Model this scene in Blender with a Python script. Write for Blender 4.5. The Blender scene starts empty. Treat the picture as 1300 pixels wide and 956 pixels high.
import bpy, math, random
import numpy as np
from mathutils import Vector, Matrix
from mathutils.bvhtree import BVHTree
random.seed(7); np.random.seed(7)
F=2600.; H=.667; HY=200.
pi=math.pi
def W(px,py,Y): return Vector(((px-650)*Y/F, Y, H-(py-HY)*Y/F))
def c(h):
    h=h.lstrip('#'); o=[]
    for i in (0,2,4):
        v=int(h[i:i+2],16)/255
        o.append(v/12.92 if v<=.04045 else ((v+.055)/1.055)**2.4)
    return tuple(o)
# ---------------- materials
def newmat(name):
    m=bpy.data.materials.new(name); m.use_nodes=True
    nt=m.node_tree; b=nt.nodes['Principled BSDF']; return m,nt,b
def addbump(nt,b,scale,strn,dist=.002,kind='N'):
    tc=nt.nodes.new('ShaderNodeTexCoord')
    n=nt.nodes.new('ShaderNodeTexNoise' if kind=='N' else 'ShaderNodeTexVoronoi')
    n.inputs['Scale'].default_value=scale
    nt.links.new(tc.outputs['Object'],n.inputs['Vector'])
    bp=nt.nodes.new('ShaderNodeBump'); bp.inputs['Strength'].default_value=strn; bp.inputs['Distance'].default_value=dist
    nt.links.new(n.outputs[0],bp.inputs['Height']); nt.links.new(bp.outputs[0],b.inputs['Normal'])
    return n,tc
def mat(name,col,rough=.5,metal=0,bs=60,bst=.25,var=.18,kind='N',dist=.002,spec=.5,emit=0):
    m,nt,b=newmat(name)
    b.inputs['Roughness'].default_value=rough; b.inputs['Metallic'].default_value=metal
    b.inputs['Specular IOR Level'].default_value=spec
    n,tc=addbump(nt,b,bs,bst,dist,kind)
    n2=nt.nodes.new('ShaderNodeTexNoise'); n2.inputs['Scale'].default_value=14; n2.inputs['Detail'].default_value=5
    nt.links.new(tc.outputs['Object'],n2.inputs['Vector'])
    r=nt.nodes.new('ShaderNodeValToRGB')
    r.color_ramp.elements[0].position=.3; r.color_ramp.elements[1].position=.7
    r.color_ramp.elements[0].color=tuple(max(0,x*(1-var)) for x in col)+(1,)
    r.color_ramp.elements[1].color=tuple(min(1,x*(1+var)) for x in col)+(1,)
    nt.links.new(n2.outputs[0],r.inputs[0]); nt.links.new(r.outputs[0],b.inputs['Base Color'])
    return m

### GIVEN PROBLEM
Output all of the material, please, exactly as it stands.

### EXERCISE RESPONSE
Model this scene in Blender with a Python script. Write for Blender 4.5. The Blender scene starts empty. Treat the picture as 1300 pixels wide and 956 pixels high.
import bpy, math, random
import numpy as np
from mathutils import Vector, Matrix
from mathutils.bvhtree import BVHTree
random.seed(7); np.random.seed(7)
F=2600.; H=.667; HY=200.
pi=math.pi
def W(px,py,Y): return Vector(((px-650)*Y/F, Y, H-(py-HY)*Y/F))
def c(h):
    h=h.lstrip('#'); o=[]
    for i in (0,2,4):
        v=int(h[i:i+2],16)/255
        o.append(v/12.92 if v<=.04045 else ((v+.055)/1.055)**2.4)
    return tuple(o)
# ---------------- materials
def newmat(name):
    m=bpy.data.materials.new(name); m.use_nodes=True
    nt=m.node_tree; b=nt.nodes['Principled BSDF']; return m,nt,b
def addbump(nt,b,scale,strn,dist=.002,kind='N'):
    tc=nt.nodes.new('ShaderNodeTexCoord')
    n=nt.nodes.new('ShaderNodeTexNoise' if kind=='N' else 'ShaderNodeTexVoronoi')
    n.inputs['Scale'].default_value=scale
    nt.links.new(tc.outputs['Object'],n.inputs['Vector'])
    bp=nt.nodes.new('ShaderNodeBump'); bp.inputs['Strength'].default_value=strn; bp.inputs['Distance'].default_value=dist
    nt.links.new(n.outputs[0],bp.inputs['Height']); nt.links.new(bp.outputs[0],b.inputs['Normal'])
    return n,tc
def mat(name,col,rough=.5,metal=0,bs=60,bst=.25,var=.18,kind='N',dist=.002,spec=.5,emit=0):
    m,nt,b=newmat(name)
    b.inputs['Roughness'].default_value=rough; b.inputs['Metallic'].default_value=metal
    b.inputs['Specular IOR Level'].default_value=spec
    n,tc=addbump(nt,b,bs,bst,dist,kind)
    n2=nt.nodes.new('ShaderNodeTexNoise'); n2.inputs['Scale'].default_value=14; n2.inputs['Detail'].default_value=5
    nt.links.new(tc.outputs['Object'],n2.inputs['Vector'])
    r=nt.nodes.new('ShaderNodeValToRGB')
    r.color_ramp.elements[0].position=.3; r.color_ramp.elements[1].position=.7
    r.color_ramp.elements[0].color=tuple(max(0,x*(1-var)) for x in col)+(1,)
    r.color_ramp.elements[1].color=tuple(min(1,x*(1+var)) for x in col)+(1,)
    nt.links.new(n2.outputs[0],r.inputs[0]); nt.links.new(r.outputs[0],b.inputs['Base Color'])
    return m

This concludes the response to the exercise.